The leading cities have long traditions of environmental progressivism and are relatively small, with 800,000 or fewer residents apiece. Portland and Seattle in particular have many single-family houses, where the most responsible recycling takes place.
This summer, Seattle is opening a mammoth new transfer station in an industrial area south of downtown. With a far larger floor area, it will be able to sort waste more thoroughly, including construction debris.
The building puts a bright face on what some people might otherwise deem a dirty industrial endeavor. Old street signs decorate its entrance, a former drawbridge is a sculpture out front, the landscaping is irrigated with captured rainwater, and waste is misted to keep odors down. Windows allow abundant natural light.

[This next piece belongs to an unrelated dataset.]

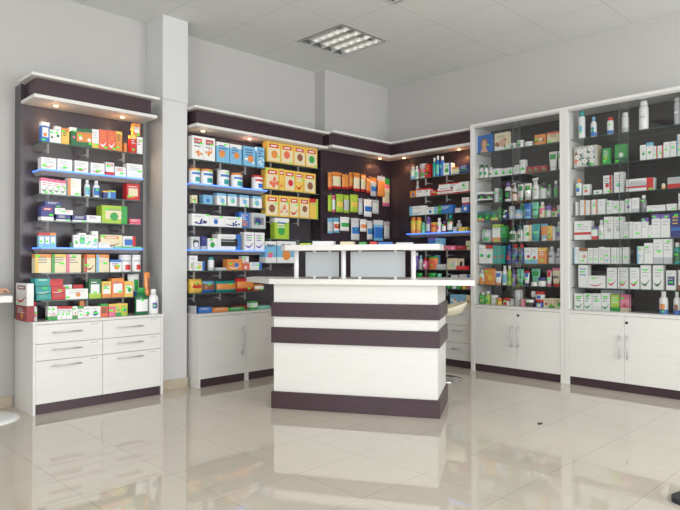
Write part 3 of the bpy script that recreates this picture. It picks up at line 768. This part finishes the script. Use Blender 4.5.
def run(bay, d, Z, umin, umax, dback, unit, tables):
    for i, (z, ordn, tx) in enumerate(zip(Z, ORD, tables)): shelf(bay, d, z, umin, umax, dback, f"on the {unit}'s {ordn} shelf", tx, 9 if i == 0 else Z[i-1]-.05 if bay.side == 'L' and i in (2, 5) or unit[0] == 'c' and i == 4 else Z[i-1]-.012)

T_A = ['''
@ 30 115 11.33
box 128 222 80 b Tw Pw Co S31
box 224 281 165 w Cd S38
box 283 352 128 w Cd S36
box 357 445 150 y To Xk S28
box 463 528 140 d Tw Cp S68
box 530 615 155 o Td Bd Cw S46
box 617 705 160 o Td Bd Cw
@ 85 115 10.46
box 75 145 150 w By Xs S62
box 149 236 155 q Xo Zw S81
box 240 322 165 q Xo Zw S81
box 325 388 172 o Ty Xd S32
box 408 438 295 o S- d3
box 476 540 212 r Ty Xw S52
box 508 578 90 o Pw Xf u1 S71 ; orange carton stacked on the red and yellow one
box 545 610 232 w Xr S78
''', '''
@ 30 155 11.33
box 128 298 30 w Xs Zo S23
box 312 478 48 w Xs Zs S53
box 508 660 68 w Xs Zr S43
@ 85 155 10.46
box 62 205 85 w Xs Zr S53
box 217 304 78 w Hr Br S37
box 314 428 125 w Xr S63
box 438 614 95 w Xs S85
''', '''
@ 30 155 11.33
box 125 203 258 w Tp Xp Zd S71
box 207 270 270 w Tp Xp Zd S71
box 274 341 280 w Tp Xp Zd S75
box 345 410 290 w Tp Xp Zd S75
box 432 578 262 w Lo Xe S71
@ 85 155 10.46
bot 5 62 218 w Pc S34
bot 98 166 228 w Pb S34
box 192 236 375 n Ty S-
box 240 272 370 c To S59
box 275 322 372 b Ty S59
box 436 570 290 r Xw Zo Pe S22 ; red carton with fruit picture
''', '''
@ 30 195 9.27
box 105 220 105 n Hr Bw S84
box 140 292 60 n Xw u1 S81 ; dark carton with white script stacked on the navy one
box 245 375 182 n Xw Bw S82
box 232 325 120 w Xs u1 S85 D4
box 327 398 140 w Xp u2 S- D4
box 395 525 190 n Xw Bw S81
@ 85 195 9.27
box 15 148 190 w Xv S-
boxb 156 392 100 l Pe Cg Rg S28 ; big green box with a picture panel
box 415 515 222 p Xe Mr S-
''', '''
@ 30 195 9.27
box 80 135 350 c Tr Pw S44
box 137 186 350 c Tr Pw S44
box 188 242 350 c To Pw S53
box 376 402 440 d S-
box 404 450 370 w Cg S55
box 452 528 352 w Pa Xg S45
@ 85 195 9.27
box 3 62 370 w Ca S33
box 64 122 335 w Ca Za S65
box 146 345 370 e Zf Ho S19
box 350 468 382 w Pb Rr S81
flat 130 230 440 w Xs d-3 D3 S-
flat 280 525 478 a Xg S- d-3 D3
''', '''
@ 30 245 11.33
box 60 238 80 e Ly To Xx S19
box 250 408 80 e Lg Ty Xx S75
box 415 580 82 e Lp Xx S59
@ 85 245 8.5
box 0 86 62 e Lr To Zf S14
box 97 204 60 e Lc To Xs S75
box 215 308 125 w Tb Xb Co S75
can 312 408 50 w Kw Xs Cr S-
can 415 508 50 w Kw Cr Xs S-
''', '''
@ 0 272 9.6
box 352 492 215 t Ud Xa D10 S-
box 345 490 140 t Ud Zw u1 S68 D10
box 340 482 62 t Ud Ha u1 S- D10
@ 50 272 9.6
box 18 145 208 r Um Xx D10 S-
box 14 145 142 r Um Zw u1 S65 D10
box 0 124 70 r Um Xm u1 S- D10
box 128 212 122 w Cr S48 d7
box 150 365 162 w Co Xs S12
box 225 320 122 r Xm d7 S-
box 376 490 65 d Pw Bl Xw S53
@ 100 272 9.6
box 18 108 90 y Pw Bo Xx S46
box 112 230 60 q Pw To Bo S73
box 235 320 88 y Pw Cg S46
box 325 356 185 b S- d4
pouch 318 430 20 w Xs Cg S62
pouch 434 500 0 o Cf S- D4
''']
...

"People who have had a hard time finding their transfer station aren't going to have a hard time now," said Juwan Williams, a scale attendant for 18 years at the gritty old South Transfer Station. "You can see this place from space."
Seattle requires composting as well as recycling. Dick's Drive-In, a beloved local burger chain that has been around since 1954, provides multiple bins with photographs clarifying for customers which piece of waste goes where.
"A shake is all three," said Eli Hays, who works at the restaurant's Wallingford neighborhood location. "The lid is recyclable, the straw is garbage, and the cup is compostable."
Not everyone supports the mandates.
Chris Baldwin, a Dick's regular, said he had "issues with being told I have to recycle." Turning to three colleagues who had joined him for a late lunch spread across the bed of a pickup truck, he said, "We wait until Seattle police go by, and we throw it all in the garbage."
Next month, Seattle will begin a pilot program for biweekly garbage pickup. By 2018, it wants to provide some neighborhoods with a fourth curbside bin for diapers and pet waste. The feces would be placed in anaerobic digesters to produce power.
"It doesn't look any weirder now than collecting food waste looked weird to us 12 years ago," said Tim Croll, the head of the solid waste division of Seattle Public Utilities.
Still, there are aggravations for trash handlers.
In Portland, the move to collecting food scraps added to a problem with sea gulls at one of the city's main transfer stations. In January, a falconer was hired to patrol the site with three falcons to deter the gulls.
"When we started, there were about 400 birds," said the falconer, Kort Clayton. "Today, the average is less than a few each day."
Mr. Clayton noted that the gulls had easy pickings in the piles of food scraps but flocked to the garbage as well — evidence that some residents and businesses are not separating their waste. "There's still food in the garbage," he said.
And the week after Portland switched to biweekly garbage collection on Oct. 31, Far West Fibers, which handles more than 70 percent of the city's recyclables sorting, saw a 50 percent increase in the amount of garbage in the weekly recycling loads, said the company's president, Keith Ristau.
While dirty diapers make up only a small amount of the contamination, he said, "that doesn't make it any less disgusting" for workers at the recycling plant.
"They have to stop the line and pull the diaper off," Mr. Ristau said. "You can't really grab it when it's going 150 feet a minute on the conveyor belt."
For Joe Gatto, a driver for Portland Disposal and Recycling for the past 13 years, the new nemesis on his biweekly garbage route is the steep rise in cat litter.
"It smells really bad," he said. "And you get the added negative that it's really heavy."